Directive.
Return the number of lines in which the word "Blender" appears; add nothing else.

>> Begin

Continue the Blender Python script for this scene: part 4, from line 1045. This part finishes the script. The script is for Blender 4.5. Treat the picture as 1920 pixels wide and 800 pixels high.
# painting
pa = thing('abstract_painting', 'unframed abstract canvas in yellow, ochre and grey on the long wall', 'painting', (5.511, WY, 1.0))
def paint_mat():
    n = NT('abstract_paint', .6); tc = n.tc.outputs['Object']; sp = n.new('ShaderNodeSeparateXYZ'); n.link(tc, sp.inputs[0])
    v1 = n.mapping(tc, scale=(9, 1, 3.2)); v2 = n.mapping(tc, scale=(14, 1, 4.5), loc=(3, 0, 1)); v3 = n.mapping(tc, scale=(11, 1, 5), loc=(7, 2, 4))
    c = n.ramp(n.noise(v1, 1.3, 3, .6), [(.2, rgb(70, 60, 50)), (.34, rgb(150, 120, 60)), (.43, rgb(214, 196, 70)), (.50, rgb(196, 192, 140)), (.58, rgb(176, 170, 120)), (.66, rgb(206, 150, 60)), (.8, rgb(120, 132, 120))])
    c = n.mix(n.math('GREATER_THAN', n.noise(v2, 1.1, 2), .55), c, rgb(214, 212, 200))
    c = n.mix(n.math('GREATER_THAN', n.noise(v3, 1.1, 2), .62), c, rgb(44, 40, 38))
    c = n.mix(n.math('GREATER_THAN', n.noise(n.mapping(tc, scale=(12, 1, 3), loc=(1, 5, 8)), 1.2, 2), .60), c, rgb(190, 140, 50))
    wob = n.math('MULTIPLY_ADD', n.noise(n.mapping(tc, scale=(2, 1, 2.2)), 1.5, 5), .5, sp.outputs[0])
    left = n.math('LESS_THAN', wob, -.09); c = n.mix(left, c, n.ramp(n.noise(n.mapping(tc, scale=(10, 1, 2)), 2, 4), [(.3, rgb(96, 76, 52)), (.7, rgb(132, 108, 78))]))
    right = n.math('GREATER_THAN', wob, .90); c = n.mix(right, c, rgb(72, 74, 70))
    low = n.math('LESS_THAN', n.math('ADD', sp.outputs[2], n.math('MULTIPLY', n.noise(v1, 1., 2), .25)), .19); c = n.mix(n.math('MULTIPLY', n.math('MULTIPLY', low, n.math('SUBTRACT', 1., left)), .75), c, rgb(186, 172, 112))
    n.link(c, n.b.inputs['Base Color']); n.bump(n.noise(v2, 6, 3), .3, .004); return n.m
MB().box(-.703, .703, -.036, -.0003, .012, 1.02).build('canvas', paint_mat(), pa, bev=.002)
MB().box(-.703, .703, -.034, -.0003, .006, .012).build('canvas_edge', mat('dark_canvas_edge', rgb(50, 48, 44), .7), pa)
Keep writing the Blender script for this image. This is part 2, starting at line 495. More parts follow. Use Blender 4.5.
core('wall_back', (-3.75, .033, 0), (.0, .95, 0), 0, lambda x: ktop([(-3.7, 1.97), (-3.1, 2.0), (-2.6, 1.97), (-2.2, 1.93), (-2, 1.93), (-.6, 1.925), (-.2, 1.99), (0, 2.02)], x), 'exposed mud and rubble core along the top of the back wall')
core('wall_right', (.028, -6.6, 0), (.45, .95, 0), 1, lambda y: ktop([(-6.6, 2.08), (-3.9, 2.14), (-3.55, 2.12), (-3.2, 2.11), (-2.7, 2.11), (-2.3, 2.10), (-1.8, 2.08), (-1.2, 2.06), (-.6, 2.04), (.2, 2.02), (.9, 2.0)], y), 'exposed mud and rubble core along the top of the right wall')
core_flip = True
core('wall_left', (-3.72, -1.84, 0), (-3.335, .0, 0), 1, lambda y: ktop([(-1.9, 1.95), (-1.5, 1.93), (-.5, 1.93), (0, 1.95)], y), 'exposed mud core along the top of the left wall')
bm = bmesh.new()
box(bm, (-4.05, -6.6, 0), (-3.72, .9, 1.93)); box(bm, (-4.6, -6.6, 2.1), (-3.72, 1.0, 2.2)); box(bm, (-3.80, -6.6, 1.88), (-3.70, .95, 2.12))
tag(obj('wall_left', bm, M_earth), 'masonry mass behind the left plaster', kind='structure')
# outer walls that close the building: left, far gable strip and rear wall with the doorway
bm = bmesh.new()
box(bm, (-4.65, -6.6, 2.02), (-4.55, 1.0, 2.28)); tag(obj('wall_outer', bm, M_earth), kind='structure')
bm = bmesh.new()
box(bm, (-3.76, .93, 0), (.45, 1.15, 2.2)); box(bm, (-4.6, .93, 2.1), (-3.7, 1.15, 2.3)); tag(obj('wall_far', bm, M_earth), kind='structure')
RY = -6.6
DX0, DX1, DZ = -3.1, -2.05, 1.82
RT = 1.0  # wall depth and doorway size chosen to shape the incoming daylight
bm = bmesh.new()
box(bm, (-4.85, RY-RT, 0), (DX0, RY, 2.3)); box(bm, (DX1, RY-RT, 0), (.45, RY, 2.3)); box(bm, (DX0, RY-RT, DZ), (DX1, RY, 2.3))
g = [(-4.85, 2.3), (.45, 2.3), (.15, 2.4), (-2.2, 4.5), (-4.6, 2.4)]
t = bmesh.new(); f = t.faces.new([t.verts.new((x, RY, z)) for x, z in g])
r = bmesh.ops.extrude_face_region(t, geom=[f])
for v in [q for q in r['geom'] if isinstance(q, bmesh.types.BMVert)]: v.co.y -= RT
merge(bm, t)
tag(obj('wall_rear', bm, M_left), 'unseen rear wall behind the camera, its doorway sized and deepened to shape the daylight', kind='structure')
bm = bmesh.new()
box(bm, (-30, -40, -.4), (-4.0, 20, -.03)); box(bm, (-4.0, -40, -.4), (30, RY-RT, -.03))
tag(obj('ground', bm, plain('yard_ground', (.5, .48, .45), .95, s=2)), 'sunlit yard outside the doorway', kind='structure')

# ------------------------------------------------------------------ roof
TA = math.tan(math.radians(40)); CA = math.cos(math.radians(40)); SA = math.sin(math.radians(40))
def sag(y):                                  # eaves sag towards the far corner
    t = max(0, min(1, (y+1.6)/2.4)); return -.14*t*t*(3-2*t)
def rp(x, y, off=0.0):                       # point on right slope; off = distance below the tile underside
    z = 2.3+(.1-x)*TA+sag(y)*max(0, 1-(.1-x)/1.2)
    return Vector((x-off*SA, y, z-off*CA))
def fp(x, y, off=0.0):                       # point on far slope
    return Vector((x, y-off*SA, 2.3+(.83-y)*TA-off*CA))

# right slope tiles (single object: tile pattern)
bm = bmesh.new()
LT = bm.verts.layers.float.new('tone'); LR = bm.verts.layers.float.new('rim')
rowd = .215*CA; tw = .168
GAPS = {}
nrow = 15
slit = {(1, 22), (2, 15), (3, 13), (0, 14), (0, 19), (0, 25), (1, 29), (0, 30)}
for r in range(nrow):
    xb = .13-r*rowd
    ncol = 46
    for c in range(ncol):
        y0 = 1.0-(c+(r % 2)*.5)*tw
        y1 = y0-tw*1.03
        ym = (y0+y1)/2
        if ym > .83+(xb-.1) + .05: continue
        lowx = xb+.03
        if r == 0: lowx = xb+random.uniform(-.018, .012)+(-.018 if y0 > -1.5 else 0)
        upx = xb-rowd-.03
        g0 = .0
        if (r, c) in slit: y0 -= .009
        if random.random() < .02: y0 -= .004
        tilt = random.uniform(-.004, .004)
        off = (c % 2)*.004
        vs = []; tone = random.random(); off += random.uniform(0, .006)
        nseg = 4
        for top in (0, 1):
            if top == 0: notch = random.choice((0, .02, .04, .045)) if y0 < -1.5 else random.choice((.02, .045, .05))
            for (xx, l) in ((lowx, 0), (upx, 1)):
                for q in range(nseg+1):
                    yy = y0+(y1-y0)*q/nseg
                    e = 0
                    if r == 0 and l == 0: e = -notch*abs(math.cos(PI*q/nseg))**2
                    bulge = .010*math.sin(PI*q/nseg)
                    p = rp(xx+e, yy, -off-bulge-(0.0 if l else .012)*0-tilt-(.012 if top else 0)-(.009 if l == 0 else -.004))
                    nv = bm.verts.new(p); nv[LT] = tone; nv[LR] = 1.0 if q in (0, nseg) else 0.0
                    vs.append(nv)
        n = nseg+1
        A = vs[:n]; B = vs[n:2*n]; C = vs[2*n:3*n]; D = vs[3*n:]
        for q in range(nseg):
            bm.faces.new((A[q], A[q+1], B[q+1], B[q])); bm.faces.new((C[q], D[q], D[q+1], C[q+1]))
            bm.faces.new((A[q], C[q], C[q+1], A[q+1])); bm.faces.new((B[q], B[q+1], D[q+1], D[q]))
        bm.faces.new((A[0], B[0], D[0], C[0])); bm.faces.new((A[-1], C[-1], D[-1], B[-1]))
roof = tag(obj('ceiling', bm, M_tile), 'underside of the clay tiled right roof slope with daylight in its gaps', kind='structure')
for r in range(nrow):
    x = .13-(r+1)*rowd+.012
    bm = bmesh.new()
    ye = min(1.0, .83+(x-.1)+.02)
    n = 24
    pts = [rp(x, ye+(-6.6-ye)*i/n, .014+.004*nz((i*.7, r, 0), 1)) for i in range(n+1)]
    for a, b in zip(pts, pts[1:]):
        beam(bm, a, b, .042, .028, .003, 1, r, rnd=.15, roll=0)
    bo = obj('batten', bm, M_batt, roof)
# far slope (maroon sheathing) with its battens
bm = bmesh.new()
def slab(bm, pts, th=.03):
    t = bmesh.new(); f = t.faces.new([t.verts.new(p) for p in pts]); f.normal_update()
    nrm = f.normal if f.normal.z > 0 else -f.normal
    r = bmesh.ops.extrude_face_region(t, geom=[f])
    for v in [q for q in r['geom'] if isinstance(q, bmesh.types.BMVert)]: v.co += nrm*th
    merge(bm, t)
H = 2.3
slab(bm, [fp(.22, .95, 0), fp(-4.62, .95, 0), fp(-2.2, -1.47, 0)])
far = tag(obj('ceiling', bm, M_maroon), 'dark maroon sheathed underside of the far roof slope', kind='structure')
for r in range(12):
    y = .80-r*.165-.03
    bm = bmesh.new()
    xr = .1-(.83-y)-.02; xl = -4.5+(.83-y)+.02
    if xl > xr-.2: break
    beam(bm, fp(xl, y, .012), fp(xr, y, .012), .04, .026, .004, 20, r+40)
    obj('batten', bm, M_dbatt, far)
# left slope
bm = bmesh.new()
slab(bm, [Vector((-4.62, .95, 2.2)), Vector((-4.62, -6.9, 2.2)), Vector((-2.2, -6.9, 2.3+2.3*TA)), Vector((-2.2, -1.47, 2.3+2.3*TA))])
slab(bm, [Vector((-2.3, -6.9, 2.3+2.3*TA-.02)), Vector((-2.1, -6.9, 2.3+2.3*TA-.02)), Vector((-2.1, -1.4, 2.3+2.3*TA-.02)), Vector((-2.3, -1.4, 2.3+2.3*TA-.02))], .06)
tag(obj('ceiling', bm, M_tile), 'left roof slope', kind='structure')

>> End

Task output.
2